Once the European desks head into the weekend and the US inflation reaction settled down, the EUR/USD climbs 0.14%, trading at 1.1310 during the New York session at the time of writing.
Ahead of the Wall Street open, the US Bureau of Labor Statistics (BLS) reported that US inflation for November increased to 6.8%, as shown by the CPI annually based. Also, the Core CPI, which means inflation without volatile items like food and energy, rose to 4.9%, as foreseen by analysts.
Read more: EUR/USD heads for another weekly close around 1.1300
The US bond yields trim some earlier losses at press time, except for 2s, down two basis points at 0.6604%, a headwind for the greenback, with the US Dollar Index down 0.23%, sitting at 96.05. Meanwhile, the US 10-year benchmark note is flat at 1.482%, after dropping almost two basis points as market participants dug deep into the CPI report.
The 1-hour chart depicts the EUR/USD pair faded the upward move, around the 1.1324 area, nearby the November 26 high at 1.1331, retreated towards the 1.1310s.
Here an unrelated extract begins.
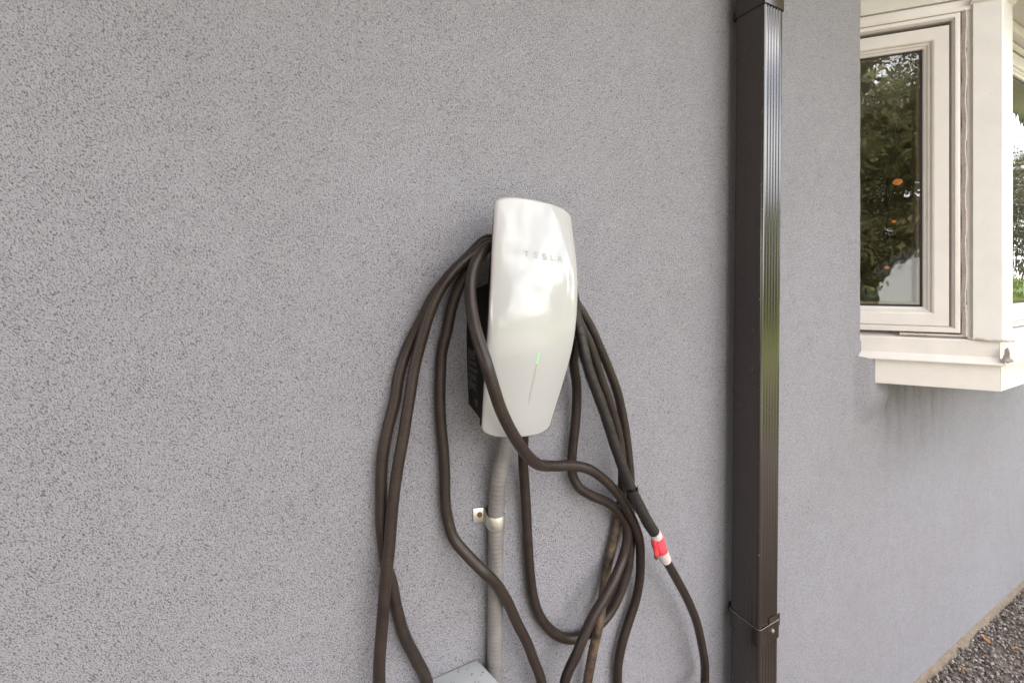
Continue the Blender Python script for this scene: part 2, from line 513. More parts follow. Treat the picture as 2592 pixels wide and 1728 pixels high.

It is worth noticing that the last four 1-hour candles, rejected around 1.1320, leaving the aforementioned as solid resistance. However, the 50-hour simple moving average (SMA) at 1.1308 would help EUR bulls to keep the pair within the 1.1308-20 range.
To the upside, the first resistance would be 1.1320. A breach of the latter would expose the R1 daily pivot at 1.1331, followed by the December 9 high at 1.1345.
On the flip side, the confluence of the double-zero, the 200-hour SMA, and the central daily pivot around 1.1300-05 are the first support. In the event of breaking lower, the immediate support would be the 100-hour SMA at 1.1294, followed by the December 9 cycle low at 1.1278.